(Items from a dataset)
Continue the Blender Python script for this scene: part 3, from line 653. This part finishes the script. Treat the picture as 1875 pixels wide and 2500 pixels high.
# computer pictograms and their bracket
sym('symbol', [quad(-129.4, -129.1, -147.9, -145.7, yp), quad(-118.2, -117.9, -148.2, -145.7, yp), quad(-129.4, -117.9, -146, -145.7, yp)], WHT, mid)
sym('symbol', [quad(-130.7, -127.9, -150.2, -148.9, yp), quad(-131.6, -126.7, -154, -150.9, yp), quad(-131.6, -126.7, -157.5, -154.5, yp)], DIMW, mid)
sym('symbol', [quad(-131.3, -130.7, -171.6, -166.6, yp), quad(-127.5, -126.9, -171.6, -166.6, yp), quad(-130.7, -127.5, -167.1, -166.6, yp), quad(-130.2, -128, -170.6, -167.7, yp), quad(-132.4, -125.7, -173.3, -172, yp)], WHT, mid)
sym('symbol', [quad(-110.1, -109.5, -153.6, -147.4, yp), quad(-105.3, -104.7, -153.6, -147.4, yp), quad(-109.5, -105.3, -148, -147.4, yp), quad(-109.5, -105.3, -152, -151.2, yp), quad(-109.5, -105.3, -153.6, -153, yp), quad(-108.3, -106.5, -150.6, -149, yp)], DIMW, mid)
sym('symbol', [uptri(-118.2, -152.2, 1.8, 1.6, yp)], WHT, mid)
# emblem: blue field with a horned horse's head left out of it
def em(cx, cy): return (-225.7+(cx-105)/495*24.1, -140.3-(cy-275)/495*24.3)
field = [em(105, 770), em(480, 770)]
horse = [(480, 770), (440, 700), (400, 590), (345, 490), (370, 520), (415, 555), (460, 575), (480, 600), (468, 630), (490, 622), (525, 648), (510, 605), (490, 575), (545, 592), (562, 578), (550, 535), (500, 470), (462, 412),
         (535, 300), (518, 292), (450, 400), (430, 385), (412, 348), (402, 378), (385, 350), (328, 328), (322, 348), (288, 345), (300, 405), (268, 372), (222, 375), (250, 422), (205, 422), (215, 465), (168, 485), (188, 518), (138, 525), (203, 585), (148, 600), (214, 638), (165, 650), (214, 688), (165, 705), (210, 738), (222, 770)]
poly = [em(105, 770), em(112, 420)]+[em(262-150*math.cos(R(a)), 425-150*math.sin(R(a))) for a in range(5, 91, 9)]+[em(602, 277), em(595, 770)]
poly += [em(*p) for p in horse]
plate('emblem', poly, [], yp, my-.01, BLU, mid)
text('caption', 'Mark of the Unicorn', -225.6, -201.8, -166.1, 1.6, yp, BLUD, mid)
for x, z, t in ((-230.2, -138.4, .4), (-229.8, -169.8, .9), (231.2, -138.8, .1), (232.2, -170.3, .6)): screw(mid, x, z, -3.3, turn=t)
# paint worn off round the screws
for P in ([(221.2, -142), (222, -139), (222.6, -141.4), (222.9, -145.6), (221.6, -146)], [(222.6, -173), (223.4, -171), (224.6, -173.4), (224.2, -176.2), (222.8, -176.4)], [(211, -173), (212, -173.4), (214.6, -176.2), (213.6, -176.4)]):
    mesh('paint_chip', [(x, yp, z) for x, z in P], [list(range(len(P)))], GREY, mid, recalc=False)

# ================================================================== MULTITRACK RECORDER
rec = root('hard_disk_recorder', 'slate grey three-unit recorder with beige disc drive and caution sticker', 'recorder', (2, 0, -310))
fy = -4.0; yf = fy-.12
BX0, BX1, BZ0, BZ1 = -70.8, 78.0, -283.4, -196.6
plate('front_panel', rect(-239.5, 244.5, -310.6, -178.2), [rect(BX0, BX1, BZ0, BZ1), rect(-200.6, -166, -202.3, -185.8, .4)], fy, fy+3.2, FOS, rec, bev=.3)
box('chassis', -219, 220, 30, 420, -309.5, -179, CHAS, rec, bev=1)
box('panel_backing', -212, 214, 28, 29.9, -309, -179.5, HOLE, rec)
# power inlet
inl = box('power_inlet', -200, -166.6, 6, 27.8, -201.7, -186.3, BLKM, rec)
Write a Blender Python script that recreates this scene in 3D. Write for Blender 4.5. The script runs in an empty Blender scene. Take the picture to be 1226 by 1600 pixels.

OBJECTIVE: Set every line of the listing down word for word.

ANSWER:
Continue the Blender Python script for this scene: part 3, from line 653. This part finishes the script. Treat the picture as 1875 pixels wide and 2500 pixels high.
# computer pictograms and their bracket
sym('symbol', [quad(-129.4, -129.1, -147.9, -145.7, yp), quad(-118.2, -117.9, -148.2, -145.7, yp), quad(-129.4, -117.9, -146, -145.7, yp)], WHT, mid)
sym('symbol', [quad(-130.7, -127.9, -150.2, -148.9, yp), quad(-131.6, -126.7, -154, -150.9, yp), quad(-131.6, -126.7, -157.5, -154.5, yp)], DIMW, mid)
sym('symbol', [quad(-131.3, -130.7, -171.6, -166.6, yp), quad(-127.5, -126.9, -171.6, -166.6, yp), quad(-130.7, -127.5, -167.1, -166.6, yp), quad(-130.2, -128, -170.6, -167.7, yp), quad(-132.4, -125.7, -173.3, -172, yp)], WHT, mid)
sym('symbol', [quad(-110.1, -109.5, -153.6, -147.4, yp), quad(-105.3, -104.7, -153.6, -147.4, yp), quad(-109.5, -105.3, -148, -147.4, yp), quad(-109.5, -105.3, -152, -151.2, yp), quad(-109.5, -105.3, -153.6, -153, yp), quad(-108.3, -106.5, -150.6, -149, yp)], DIMW, mid)
sym('symbol', [uptri(-118.2, -152.2, 1.8, 1.6, yp)], WHT, mid)
# emblem: blue field with a horned horse's head left out of it
def em(cx, cy): return (-225.7+(cx-105)/495*24.1, -140.3-(cy-275)/495*24.3)
field = [em(105, 770), em(480, 770)]
horse = [(480, 770), (440, 700), (400, 590), (345, 490), (370, 520), (415, 555), (460, 575), (480, 600), (468, 630), (490, 622), (525, 648), (510, 605), (490, 575), (545, 592), (562, 578), (550, 535), (500, 470), (462, 412),
         (535, 300), (518, 292), (450, 400), (430, 385), (412, 348), (402, 378), (385, 350), (328, 328), (322, 348), (288, 345), (300, 405), (268, 372), (222, 375), (250, 422), (205, 422), (215, 465), (168, 485), (188, 518), (138, 525), (203, 585), (148, 600), (214, 638), (165, 650), (214, 688), (165, 705), (210, 738), (222, 770)]
poly = [em(105, 770), em(112, 420)]+[em(262-150*math.cos(R(a)), 425-150*math.sin(R(a))) for a in range(5, 91, 9)]+[em(602, 277), em(595, 770)]
poly += [em(*p) for p in horse]
plate('emblem', poly, [], yp, my-.01, BLU, mid)
text('caption', 'Mark of the Unicorn', -225.6, -201.8, -166.1, 1.6, yp, BLUD, mid)
for x, z, t in ((-230.2, -138.4, .4), (-229.8, -169.8, .9), (231.2, -138.8, .1), (232.2, -170.3, .6)): screw(mid, x, z, -3.3, turn=t)
# paint worn off round the screws
for P in ([(221.2, -142), (222, -139), (222.6, -141.4), (222.9, -145.6), (221.6, -146)], [(222.6, -173), (223.4, -171), (224.6, -173.4), (224.2, -176.2), (222.8, -176.4)], [(211, -173), (212, -173.4), (214.6, -176.2), (213.6, -176.4)]):
    mesh('paint_chip', [(x, yp, z) for x, z in P], [list(range(len(P)))], GREY, mid, recalc=False)

# ================================================================== MULTITRACK RECORDER
rec = root('hard_disk_recorder', 'slate grey three-unit recorder with beige disc drive and caution sticker', 'recorder', (2, 0, -310))
fy = -4.0; yf = fy-.12
BX0, BX1, BZ0, BZ1 = -70.8, 78.0, -283.4, -196.6
plate('front_panel', rect(-239.5, 244.5, -310.6, -178.2), [rect(BX0, BX1, BZ0, BZ1), rect(-200.6, -166, -202.3, -185.8, .4)], fy, fy+3.2, FOS, rec, bev=.3)
box('chassis', -219, 220, 30, 420, -309.5, -179, CHAS, rec, bev=1)
box('panel_backing', -212, 214, 28, 29.9, -309, -179.5, HOLE, rec)
# power inlet
inl = box('power_inlet', -200, -166.6, 6, 27.8, -201.7, -186.3, BLKM, rec)
Write a Blender Python script that recreates this scene in 3D. Write for Blender 4.5. The script runs in an empty Blender scene. Take the picture to be 1226 by 1600 pixels.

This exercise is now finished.